The move will bring GTE's Internet services-including BBN Corp., the Internet technology pioneer acquired in May for $616 million-under a single umbrella.

"We have substantially focused on the financial services community," said Peter Hussey, vice president and general manager of GTE Cybertrust. "We work with most of the large banks-and the Federal Reserve System-doing architecture and design work, professional services, and consulting."

GTE Internetworking also will provide technical assistance with network security, firewalls, and digital certificate programs.

In banking and brokerage, digital certificates are used mainly to authenticate customers seeking account access, though a single certificate may have multiple applications.

First Union Corp. uses GTE Cybertrust certificate technology in its home banking system. Mellon Bank Corp. uses the certificates for on-line securities purchases.

Wells Fargo & Co. is in a partnership with GTE that should result in one of the first commercial rollouts of certificates based on the MasterCard- Visa Secure Electronic Transaction protocol.

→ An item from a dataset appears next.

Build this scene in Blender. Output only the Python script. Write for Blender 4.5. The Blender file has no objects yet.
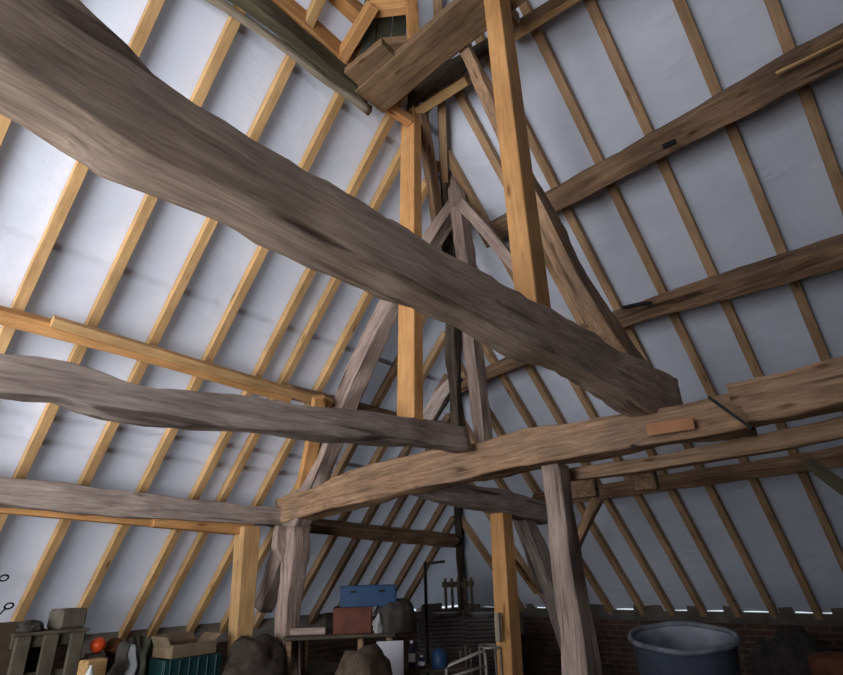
import bpy, bmesh, math, random
from mathutils import Vector, Matrix, noise
random.seed(4)
C = bpy.context.scene.collection
S = 4.5                      # metres per unit of the surveyed roof
EYE = 1.65
F = 545.0
M = Matrix(((0.66775608, -0.74391986, -0.02617346),
            (0.27970244, 0.28334043, -0.91732478),
            (0.68983212, 0.60522842, 0.3972785)))
TL, TR, KR = 0.837083181, 0.726649065, 1.133
nL = Vector((0, math.sin(TL), math.cos(TL)))       # outward normal of left roof slope
nR = Vector((math.sin(TR), 0, math.cos(TR)))       # outward normal of right roof slope
EZ = Vector((0, 0, EYE))

def at(x, y, k, v):
    """sight line (x,y) of the survey photo met with a plane of the building; metres"""
    r = M.transposed() @ Vector(((x-421.5)/F, (y-337.5)/F, 1))
    if k == 'X': t = v/r.x
    elif k == 'Y': t = v/r.y
    elif k == 'Z': t = v/r.z
    elif k == 'L': t = v/r.dot(nL)
    elif k == 'R': t = v*KR/r.dot(nR)
    return r*t*S + EZ
def depth(p): return (M @ (p-EZ)).z
def U(x, y, z): return Vector((x, y, z))*S + EZ

# ------------------------------------------------------------------ materials
def newmat(name):
    m = bpy.data.materials.new(name); m.use_nodes = True
    nt = m.node_tree; b = nt.nodes['Principled BSDF']
    return m, nt, b
def wood(name, dark, mid, light, rough=.8, bump=.3, streak=9, crack=0.0, knots=True, big=None):
    m, nt, b = newmat(name); N = nt.nodes; Lk = nt.links.new
    tc = N.new('ShaderNodeTexCoord'); oi = N.new('ShaderNodeObjectInfo')
    ofs = N.new('ShaderNodeVectorMath'); ofs.operation = 'MULTIPLY_ADD'
    cmb = N.new('ShaderNodeCombineXYZ')
    for i in range(3): Lk(oi.outputs['Random'], cmb.inputs[i])
    ofs.inputs[1].default_value = (37, 11, 23)
    Lk(cmb.outputs[0], ofs.inputs[0]); Lk(tc.outputs['Object'], ofs.inputs[2])
    mp = N.new('ShaderNodeMapping'); mp.inputs['Scale'].default_value = (1.1, streak*1.6, streak*1.6)
    Lk(ofs.outputs[0], mp.inputs['Vector'])
    n1 = N.new('ShaderNodeTexNoise'); n1.inputs['Scale'].default_value = 1.6; n1.inputs['Detail'].default_value = 7; n1.inputs['Roughness'].default_value = .62
    n1.inputs['Distortion'].default_value = .3
    Lk(mp.outputs[0], n1.inputs['Vector'])
    n2 = N.new('ShaderNodeTexNoise'); n2.inputs['Scale'].default_value = 2.3; n2.inputs['Detail'].default_value = 3
    Lk(ofs.outputs[0], n2.inputs['Vector'])
    cr = N.new('ShaderNodeValToRGB'); e = cr.color_ramp.elements
    e[0].position = .28; e[0].color = (*dark, 1); e[1].position = .75; e[1].color = (*light, 1)
    k = e.new(.5); k.color = (*mid, 1)
    Lk(n1.outputs['Fac'], cr.inputs[0])
    mx = N.new('ShaderNodeMix'); mx.data_type = 'RGBA'; mx.blend_type = 'MULTIPLY'
    cr2 = N.new('ShaderNodeValToRGB'); e2 = cr2.color_ramp.elements
    e2[0].position = .3; e2[0].color = (.66, .64, .62, 1); e2[1].position = .7; e2[1].color = (1.15, 1.12, 1.1, 1)
    if big: e2[0].color = (*big[0], 1); e2[1].color = (*big[1], 1)
    Lk(n2.outputs['Fac'], cr2.inputs[0]); mx.inputs[0].default_value = .8
    Lk(cr.outputs[0], mx.inputs[6]); Lk(cr2.outputs[0], mx.inputs[7])
    out = mx.outputs[2]; fine = .72 if crack > 0 else .88
    if knots:
        mk = N.new('ShaderNodeMapping'); mk.inputs['Scale'].default_value = (1.5, 5, 5)
        Lk(ofs.outputs[0], mk.inputs['Vector'])
        v = N.new('ShaderNodeTexVoronoi'); v.inputs['Scale'].default_value = 1.7; Lk(mk.outputs[0], v.inputs['Vector'])
        ck = N.new('ShaderNodeValToRGB'); ck.color_ramp.elements[0].position = .05; ck.color_ramp.elements[0].color = (.3, .2, .14, 1)
        ck.color_ramp.elements[1].position = .16; ck.color_ramp.elements[1].color = (1, 1, 1, 1)
        Lk(v.outputs['Distance'], ck.inputs[0])
        mk2 = N.new('ShaderNodeMix'); mk2.data_type = 'RGBA'; mk2.blend_type = 'MULTIPLY'; mk2.inputs[0].default_value = .8
        Lk(out, mk2.inputs[6]); Lk(ck.outputs[0], mk2.inputs[7]); out = mk2.outputs[2]
    if crack > 0:
        mc = N.new('ShaderNodeMapping'); mc.inputs['Scale'].default_value = (.7, 12, 12); Lk(ofs.outputs[0], mc.inputs['Vector'])
        n3 = N.new('ShaderNodeTexNoise'); n3.inputs['Scale'].default_value = 1.3; n3.inputs['Detail'].default_value = 2; Lk(mc.outputs[0], n3.inputs['Vector'])
        cc = N.new('ShaderNodeValToRGB'); ce = cc.color_ramp.elements
        ce[0].position = .30; ce[0].color = (.16, .14, .13, 1); ce[1].position = .38; ce[1].color = (1, 1, 1, 1)
        Lk(n3.outputs['Fac'], cc.inputs[0])
        m3 = N.new('ShaderNodeMix'); m3.data_type = 'RGBA'; m3.blend_type = 'MULTIPLY'; m3.inputs[0].default_value = crack
        Lk(out, m3.inputs[6]); Lk(cc.outputs[0], m3.inputs[7]); out = m3.outputs[2]
    mf = N.new('ShaderNodeMapping'); mf.inputs['Scale'].default_value = (4, streak*7, streak*7); Lk(ofs.outputs[0], mf.inputs['Vector'])
    nf = N.new('ShaderNodeTexNoise'); nf.inputs['Scale'].default_value = 1.5; nf.inputs['Detail'].default_value = 4; Lk(mf.outputs[0], nf.inputs['Vector'])
    cf = N.new('ShaderNodeValToRGB'); cf.color_ramp.elements[0].position = .3; cf.color_ramp.elements[0].color = (fine, fine, fine, 1)
    cf.color_ramp.elements[1].position = .65; cf.color_ramp.elements[1].color = (1.12, 1.12, 1.12, 1)
    Lk(nf.outputs['Fac'], cf.inputs[0])
    m4 = N.new('ShaderNodeMix'); m4.data_type = 'RGBA'; m4.blend_type = 'MULTIPLY'; m4.inputs[0].default_value = 1
    Lk(out, m4.inputs[6]); Lk(cf.outputs[0], m4.inputs[7]); out = m4.outputs[2]
    Lk(out, b.inputs['Base Color']); b.inputs['Roughness'].default_value = rough
    b.inputs['Specular IOR Level'].default_value = .2
    bp = N.new('ShaderNodeBump'); bp.inputs['Strength'].default_value = bump; bp.inputs['Distance'].default_value = .012
    Lk(n1.outputs['Fac'], bp.inputs['Height']); Lk(bp.outputs[0], b.inputs['Normal'])
    return m
def plain(name, col, rough=.7, metal=0, var=.35, scale=9, bump=.15):
    m, nt, b = newmat(name); N = nt.nodes; Lk = nt.links.new
    tc = N.new('ShaderNodeTexCoord'); n = N.new('ShaderNodeTexNoise'); n.inputs['Scale'].default_value = scale; n.inputs['Detail'].default_value = 5
    Lk(tc.outputs['Object'], n.inputs['Vector'])
    cr = N.new('ShaderNodeValToRGB'); e = cr.color_ramp.elements
    e[0].position = .3; e[0].color = (*[c*(1-var) for c in col], 1); e[1].position = .7; e[1].color = (*[min(1, c*(1+var*.5)) for c in col], 1)
    Lk(n.outputs['Fac'], cr.inputs[0]); Lk(cr.outputs[0], b.inputs['Base Color'])
    b.inputs['Roughness'].default_value = rough; b.inputs['Metallic'].default_value = metal
    b.inputs['Specular IOR Level'].default_value = .3
    if bump:
        bp = N.new('ShaderNodeBump'); bp.inputs['Strength'].default_value = bump; bp.inputs['Distance'].default_value = .02
        Lk(n.outputs['Fac'], bp.inputs['Height']); Lk(bp.outputs[0], b.inputs['Normal'])
    return m
PINE = wood('new_pine', (.40, .24, .105), (.53, .335, .155), (.62, .41, .205), bump=.12, streak=6)
PINE2 = wood('orange_pine', (.46, .23, .085), (.59, .315, .125), (.67, .38, .165), bump=.12, streak=6)
GREY = wood('grey_oak', (.25, .20, .18), (.40, .335, .305), (.54, .46, .42), bump=.7, crack=.75, knots=False)
BIGM = wood('old_beam_oak', (.38, .285, .22), (.60, .465, .37), (.76, .61, .50), bump=.8, crack=.7, knots=False)
TIE = wood('brown_oak', (.21, .145, .10), (.36, .25, .165), (.49, .36, .245), bump=.7, crack=.7, big=((.62, .60, .6), (1.3, 1.1, .95)))
PURL = wood('brown_purlin_oak', (.14, .09, .055), (.28, .185, .115), (.44, .31, .21), bump=.6, crack=.8, big=((.55, .5, .5), (1.2, 1.1, 1)))
PINK = wood('pale_weathered_oak', (.24, .18, .155), (.39, .30, .26), (.52, .42, .365), bump=.6, crack=.85, knots=False)
DARK = wood('dark_old_wood', (.04, .03, .022), (.085, .066, .05), (.14, .11, .085), bump=.6, crack=.6, knots=False)
MOSS = wood('mossy_plank', (.055, .052, .032), (.09, .082, .052), (.15, .13, .085), bump=.5, crack=.4, knots=False)
PLNK = wood('plank_wood', (.16, .10, .055), (.24, .155, .09), (.32, .21, .13), bump=.3, crack=.3)
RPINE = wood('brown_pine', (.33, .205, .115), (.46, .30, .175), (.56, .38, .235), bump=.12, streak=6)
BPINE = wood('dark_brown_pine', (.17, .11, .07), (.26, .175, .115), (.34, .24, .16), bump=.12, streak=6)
PALE = wood('pale_wood', (.22, .19, .14), (.34, .30, .23), (.42, .38, .30), bump=.5, crack=.5, knots=False)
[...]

GTE is involved in SET pilots with banks in Taiwan, Israel, and Singapore, and with American Express Co.

In addition, it is working with the Financial Services Technology Consortium on an electronic check pilot and is involved in writing standards and processes to handle electronic checks.

Thomas Carty, vice president of business development and marketing for GTE Cybertrust, said the Internetworking unit is eager to form new relationships with companies providing software and services to the financial community.

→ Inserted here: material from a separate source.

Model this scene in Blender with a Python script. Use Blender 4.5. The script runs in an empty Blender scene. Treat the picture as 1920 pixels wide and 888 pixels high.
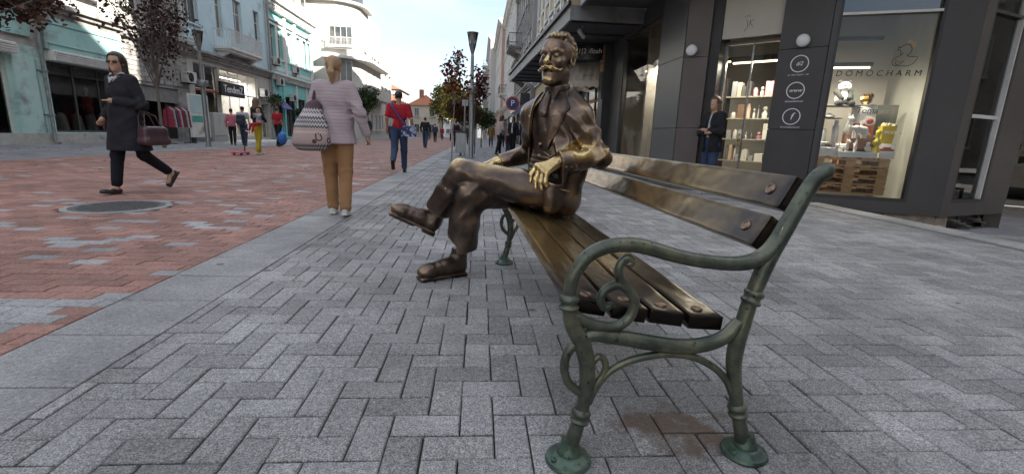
import bpy, bmesh, math, random
import numpy as np
from mathutils import Vector, Matrix
random.seed(7); RNG = np.random.RandomState(11)
R = math.radians
scene = bpy.context.scene
COL = scene.collection

# ------------------------------------------------------------------ camera
cam_data = bpy.data.cameras.new("camera")
cam = bpy.data.objects.new("camera", cam_data); COL.objects.link(cam)
YAW, PITCH, ROLL = R(4.4), R(12.25), R(2.06)
fw = Vector((math.sin(YAW)*math.cos(PITCH), math.cos(YAW)*math.cos(PITCH), -math.sin(PITCH)))
rt = Vector((math.cos(YAW), -math.sin(YAW), 0)); up = rt.cross(fw)
r2 = rt*math.cos(ROLL)+up*math.sin(ROLL); u2 = up*math.cos(ROLL)-rt*math.sin(ROLL)
cam.matrix_world = Matrix(((r2.x, u2.x, -fw.x, 0), (r2.y, u2.y, -fw.y, 0), (r2.z, u2.z, -fw.z, 0.87), (0, 0, 0, 1)))
cam_data.sensor_width = 36; cam_data.lens = 870/1920*36
cam_data.clip_start = 0.05; cam_data.clip_end = 3000
scene.camera = cam

# ------------------------------------------------------------------ light
SUN_AZ, SUN_EL = R(128), R(25)          # azimuth clockwise from +Y
w = bpy.data.worlds.new("World"); scene.world = w; w.use_nodes = True
nt = w.node_tree; nt.nodes.clear()
out = nt.nodes.new("ShaderNodeOutputWorld"); bg = nt.nodes.new("ShaderNodeBackground")
sky = nt.nodes.new("ShaderNodeTexSky"); sky.sky_type = 'NISHITA'; sky.sun_disc = False
sky.sun_elevation = SUN_EL; sky.sun_rotation = SUN_AZ
sky.air_density = 1.0; sky.dust_density = 1.2; sky.ozone_density = 1.5
tc = nt.nodes.new("ShaderNodeTexCoord"); mp = nt.nodes.new("ShaderNodeMapping")
mp.inputs['Scale'].default_value = (1.0, 1.6, 4.2); mp.inputs['Rotation'].default_value = (0.12, 0.1, 0.5)
nz = nt.nodes.new("ShaderNodeTexNoise"); nz.inputs['Scale'].default_value = 1.7; nz.inputs['Detail'].default_value = 9; nz.inputs['Roughness'].default_value = .56
nz.inputs['Distortion'].default_value = .35
cr = nt.nodes.new("ShaderNodeValToRGB"); cr.color_ramp.elements[0].position = .37; cr.color_ramp.elements[1].position = .63
mx = nt.nodes.new("ShaderNodeMixRGB")
# cloud veil with the usual overcast distribution: brightness (1 + 2 sin(elevation)) / 3
sx = nt.nodes.new("ShaderNodeSeparateXYZ"); ov = nt.nodes.new("ShaderNodeMath"); ov.operation = 'MULTIPLY_ADD'; ov.inputs[1].default_value = .667; ov.inputs[2].default_value = .333
cz = nt.nodes.new("ShaderNodeMath"); cz.operation = 'MAXIMUM'; cz.inputs[1].default_value = 0
cl_ = nt.nodes.new("ShaderNodeMixRGB"); cl_.blend_type = 'MULTIPLY'; cl_.inputs[0].default_value = 1; cl_.inputs[2].default_value = (2.25, 2.29, 2.38, 1)
bl_ = nt.nodes.new("ShaderNodeMixRGB"); bl_.blend_type = 'MULTIPLY'; bl_.inputs[0].default_value = 1; bl_.inputs[2].default_value = (.33, .31, .3, 1)
nt.links.new(tc.outputs['Generated'], sx.inputs[0]); nt.links.new(sx.outputs[2], cz.inputs[0]); nt.links.new(cz.outputs[0], ov.inputs[0]); nt.links.new(ov.outputs[0], cl_.inputs[1])
nt.links.new(cl_.outputs[0], mx.inputs[2]); nt.links.new(sky.outputs[0], bl_.inputs[1])
hm = nt.nodes.new("ShaderNodeMath"); hm.operation = 'MULTIPLY'; hm.inputs[1].default_value = .92
nt.links.new(tc.outputs['Generated'], mp.inputs[0]); nt.links.new(mp.outputs[0], nz.inputs['Vector'])
nt.links.new(nz.outputs['Fac'], cr.inputs[0]); nt.links.new(cr.outputs[0], hm.inputs[0]); nt.links.new(hm.outputs[0], mx.inputs[0])
nt.links.new(bl_.outputs[0], mx.inputs[1]); nt.links.new(mx.outputs[0], bg.inputs[0])
bg.inputs[1].default_value = 0.12
nt.links.new(bg.outputs[0], out.inputs[0])
sl = bpy.data.lights.new("sun", 'SUN'); sl.energy = 2.0; sl.angle = R(0.5); sl.color = (1, .93, .83)
so = bpy.data.objects.new("sun", sl); COL.objects.link(so)
sd = Vector((math.sin(SUN_AZ)*math.cos(SUN_EL), math.cos(SUN_AZ)*math.cos(SUN_EL), math.sin(SUN_EL)))
so.rotation_euler = sd.to_track_quat('Z', 'Y').to_euler(); so.location = (20, -20, 30)
vs = scene.view_settings; vs.view_transform = 'Standard'; vs.look = 'None'; vs.gamma = 1; vs.use_curve_mapping = False
vs.exposure = 3.0
scene.cycles.max_bounces = 7; scene.cycles.diffuse_bounces = 3; scene.cycles.glossy_bounces = 4
scene.cycles.transparent_max_bounces = 10; scene.cycles.transmission_bounces = 4
scene.cycles.caustics_reflective = False; scene.cycles.caustics_refractive = False
scene.cycles.sample_clamp_indirect = 4.0
scene.cycles.use_denoising = True

# ------------------------------------------------------------------ materials
MATS = {}
def mat(name, c1, c2=None, rough=.6, metal=0., scale=6., detail=6., bump=0., bscale=None, spec=.5, stretch=(1, 1, 1), isl=0., dirt=None, coat=0., lo=.35, hi=.65):
    """procedural material: noise mix of two colours, per-piece tint (isl), fine relief (bump), optional dirt colour in patches"""
    if name in MATS: return MATS[name]
    m = bpy.data.materials.new(name); m.use_nodes = True; t = m.node_tree; N = t.nodes; L = t.links
    b = N['Principled BSDF']; b.inputs['Roughness'].default_value = rough; b.inputs['Metallic'].default_value = metal
    b.inputs['Specular IOR Level'].default_value = spec
    if coat: b.inputs['Coat Weight'].default_value = coat; b.inputs['Coat Roughness'].default_value = .15
    c2 = c2 or tuple(v*.82 for v in c1)
    tcn = N.new('ShaderNodeTexCoord'); mpn = N.new('ShaderNodeMapping'); mpn.inputs['Scale'].default_value = stretch
    L.new(tcn.outputs['Object'], mpn.inputs[0])
    n1 = N.new('ShaderNodeTexNoise'); n1.inputs['Scale'].default_value = scale; n1.inputs['Detail'].default_value = detail
    L.new(mpn.outputs[0], n1.inputs['Vector'])
    r1 = N.new('ShaderNodeValToRGB'); r1.color_ramp.elements[0].position = lo; r1.color_ramp.elements[1].position = hi
    r1.color_ramp.elements[0].color = (*c1, 1); r1.color_ramp.elements[1].color = (*c2, 1)
    L.new(n1.outputs['Fac'], r1.inputs[0]); col = r1.outputs[0]
    if dirt:
        dc, ds, dlo, dhi = dirt
        n3 = N.new('ShaderNodeTexNoise'); n3.inputs['Scale'].default_value = ds; n3.inputs['Detail'].default_value = 8; n3.inputs['Roughness'].default_value = .65
        L.new(mpn.outputs[0], n3.inputs['Vector'])
        r3 = N.new('ShaderNodeValToRGB'); r3.color_ramp.elements[0].position = dlo; r3.color_ramp.elements[1].position = dhi
        L.new(n3.outputs['Fac'], r3.inputs[0])
        mm = N.new('ShaderNodeMixRGB'); mm.inputs[2].default_value = (*dc, 1); L.new(r3.outputs[0], mm.inputs[0]); L.new(col, mm.inputs[1]); col = mm.outputs[0]
    if isl:
        g = N.new('ShaderNodeNewGeometry'); oi = N.new('ShaderNodeObjectInfo'); ad = N.new('ShaderNodeMath'); ad.operation = 'ADD'
        fr = N.new('ShaderNodeMath'); fr.operation = 'FRACT'; mr = N.new('ShaderNodeMapRange')
        L.new(g.outputs['Random Per Island'], ad.inputs[0]); L.new(oi.outputs['Random'], ad.inputs[1]); L.new(ad.outputs[0], fr.inputs[0]); L.new(fr.outputs[0], mr.inputs[0])
        mr.inputs[3].default_value = 1-isl; mr.inputs[4].default_value = 1+isl
        ml = N.new('ShaderNodeMixRGB'); ml.blend_type = 'MULTIPLY'; ml.inputs[0].default_value = 1
        L.new(col, ml.inputs[1]); L.new(mr.outputs[0], ml.inputs[2]); col = ml.outputs[0]
    L.new(col, b.inputs['Base Color'])
    if bump:
        n2 = N.new('ShaderNodeTexNoise'); n2.inputs['Scale'].default_value = bscale or scale*6; n2.inputs['Detail'].default_value = 5
        L.new(mpn.outputs[0], n2.inputs['Vector'])
        bp = N.new('ShaderNodeBump'); bp.inputs['Strength'].default_value = bump; bp.inputs['Distance'].default_value = .02
        L.new(n2.outputs['Fac'], bp.inputs['Height']); L.new(bp.outputs[0], b.inputs['Normal'])
    MATS[name] = m; return m

def glass(name, tint=(.9, .95, .95), refl=.35, rough=.02):
    """window pane: see-through with a fresnel mirror layer"""
    if name in MATS: return MATS[name]
    m = bpy.data.materials.new(name); m.use_nodes = True; t = m.node_tree; N = t.nodes; L = t.links
    N.remove(N['Principled BSDF']); o = N['Material Output']
    tr = N.new('ShaderNodeBsdfTransparent'); tr.inputs[0].default_value = (*tint, 1)
    gl = N.new('ShaderNodeBsdfGlossy'); gl.inputs['Roughness'].default_value = rough
    fr = N.new('ShaderNodeFresnel'); fr.inputs[0].default_value = 1.5
    ad = N.new('ShaderNodeMath'); ad.operation = 'ADD'; ad.inputs[1].default_value = refl; ad.use_clamp = True
    mxs = N.new('ShaderNodeMixShader')
    L.new(fr.outputs[0], ad.inputs[0]); L.new(ad.outputs[0], mxs.inputs[0]); L.new(tr.outputs[0], mxs.inputs[1]); L.new(gl.outputs[0], mxs.inputs[2])
    L.new(mxs.outputs[0], o.inputs[0]); MATS[name] = m; return m

def emit(name, c, s):
    if name in MATS: return MATS[name]
    m = bpy.data.materials.new(name); m.use_nodes = True; b = m.node_tree.nodes['Principled BSDF']
    b.inputs['Base Color'].default_value = (*c, 1); b.inputs['Emission Color'].default_value = (*c, 1); b.inputs['Emission Strength'].default_value = s
    MATS[name] = m; return m

# ------------------------------------------------------------------ objects and meshes
def tag(o, label=None, cat=None, group=None, kind=None):
    if label: o['label'] = label
    if cat: o['category'] = cat
    if group: o['group'] = group
    if kind: o['kind'] = kind
    return o
def empty(name, loc=(0, 0, 0), rz=0, label=None, cat=None, group=None):
    o = bpy.data.objects.new(name, None); COL.objects.link(o); o.location = loc; o.rotation_euler = (0, 0, rz); o.empty_display_size = .1
    return tag(o, label, cat, group)
def link(name, me, m=None, parent=None, loc=None, rz=None):
    if m and not me.materials: me.materials.append(m)
    o = bpy.data.objects.new(name, me); COL.objects.link(o)
    if parent: o.parent = parent
    if loc is not None: o.location = loc
    if rz is not None: o.rotation_euler = (0, 0, rz)
    return o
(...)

"We'll do all the (digital security) work," he said. "We'll create, issue, distribute, manage validity periods, and if the certificate is compromised, we'll put the person on the recovery list."

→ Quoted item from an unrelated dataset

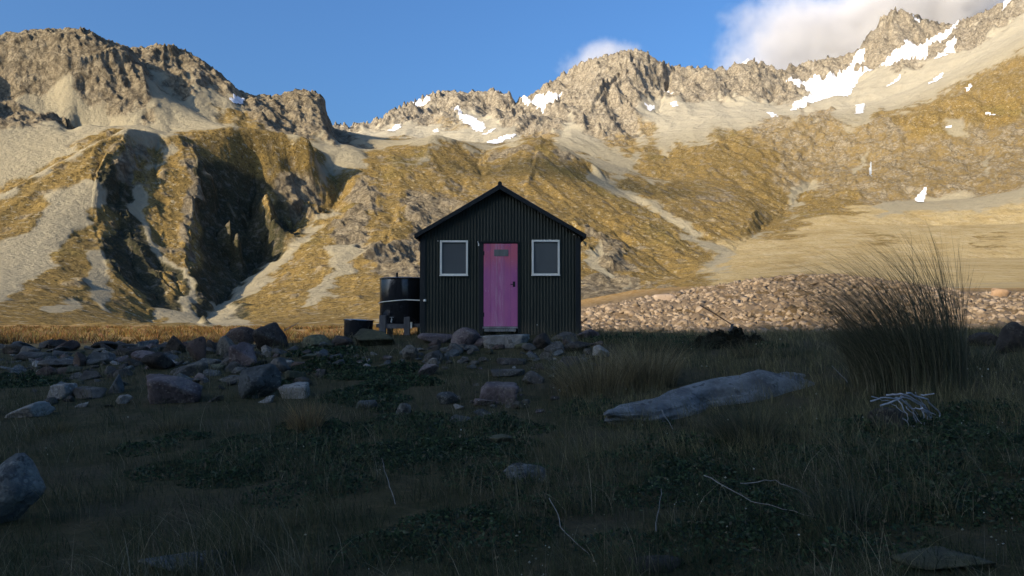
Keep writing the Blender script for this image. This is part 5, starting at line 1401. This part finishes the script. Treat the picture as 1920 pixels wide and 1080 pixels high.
cloud(cpos(1128, 116), (125*k, 140, 52*k), (0, rad(-8), 0), .008, 'small white cloud tuft behind the central rocky peak', 9, .010, cut=-.05)
# unseen cloud placed left of the view to cast shade on the foothill
cc_ = Vector((90, 1000, 185)) + SUNV*1750
cloud(cc_, (330, 120, 60), (0, 0, rad(20)), .010, None, 14, .011, kind='stuff', cut=.0)
# ================================================================== CAMERA, SUN, SKY
cam = bpy.data.cameras.new('camera'); cam_o = bpy.data.objects.new('camera', cam); COL.objects.link(cam_o)
cam.sensor_width = 36; cam.lens = 24.0; cam.clip_start = .05; cam.clip_end = 20000
cam_o.location = (0, 0, CAMZ); cam_o.rotation_euler = (math.pi/2 + PITCH, 0, 0)
scene.camera = cam_o
w = bpy.data.worlds.new('World'); scene.world = w; w.use_nodes = True
nt = w.node_tree; nt.nodes.clear()
sky = nt.nodes.new('ShaderNodeTexSky'); sky.sky_type = 'NISHITA'; sky.sun_disc = False
sky.sun_elevation = SUN_EL
# nishita: rotation 0 puts the sun at +Y and it turns clockwise seen from above
sky.sun_rotation = math.atan2(SUNV.x, SUNV.y)
sky.altitude = 800; sky.air_density = 1.4; sky.dust_density = 10.0; sky.ozone_density = 9.5
bg = nt.nodes.new('ShaderNodeBackground'); bg.inputs[1].default_value = .12
out = nt.nodes.new('ShaderNodeOutputWorld')
nt.links.new(sky.outputs[0], bg.inputs[0]); nt.links.new(bg.outputs[0], out.inputs[0])
sun = bpy.data.lights.new('sun', 'SUN'); sun.energy = 4.25; sun.angle = rad(.55); sun.color = (1.0, .84, .60)
sun_o = bpy.data.objects.new('sun', sun); COL.objects.link(sun_o)
sun_o.rotation_euler = (-SUNV).to_track_quat('-Z', 'Y').to_euler()
vs = scene.view_settings; scene.display_settings.display_device = 'sRGB'
vs.view_transform = 'Standard'; vs.look = 'None'; vs.gamma = 1; vs.exposure = 1.0; vs.use_curve_mapping = False
scene.cycles.use_denoising = True; scene.cycles.volume_bounces = 2; scene.cycles.volume_step_rate = .5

GTE Cybertrust handles all elements of the certification process except the decisions left to the on-line service provider: Who should get the certificates and if they should be revoked.

The Cybertrust division, based in Needham, Mass., has about 120 employees and accounts for $5 million of GTE's $21 billion of annual revenue. Cybertrust expects its revenue to at least double in 1998.

The combination of Cybertrust with BBN and Genuity Inc., a Web hosting service, in GTE Internetworking will result in a 2,800-employee group with headquarters in Irving, Tex., and an operations center in Cambridge, Mass.

"On the product side, we're beginning to compete more and more with Entrust (Technologies Inc.)," said Mr. Carty. He added that Verisign Inc. and International Business Machines Corp. also are competitors.

He expects the electronic commerce market to revolve around three types of payments: business to business, business to consumer, and consumer to consumer.

Though the market for certificates is still small, Mr. Carty sees some growth in 1998 and a more rapid expansion in 1999.

"Financial institutions will be the first to adopt," he said. "Retail banks and brokerages will use the technology bank-to-bank and for buyer-to- supplier networks."

He does not discount the possibility that large banks could become their own certification authorities and offer such services to community banks, thereby cutting companies like GTE out of the loop.

Second-tier banks, however, are likely to outsource, and GTE, Verisign, and Entrust will be in position to provide the service and support bank- branded certificates if desired.

Since its formal launch Sept. 2, GTE Internetworking has received a $1.5 billion investment from GTE Corp., part of it the result of a GTE alliance with Cisco Systems Inc. It has also been aligning the business units and adding new services.

"We are in a rapid growth phase," said Mr. Hussey.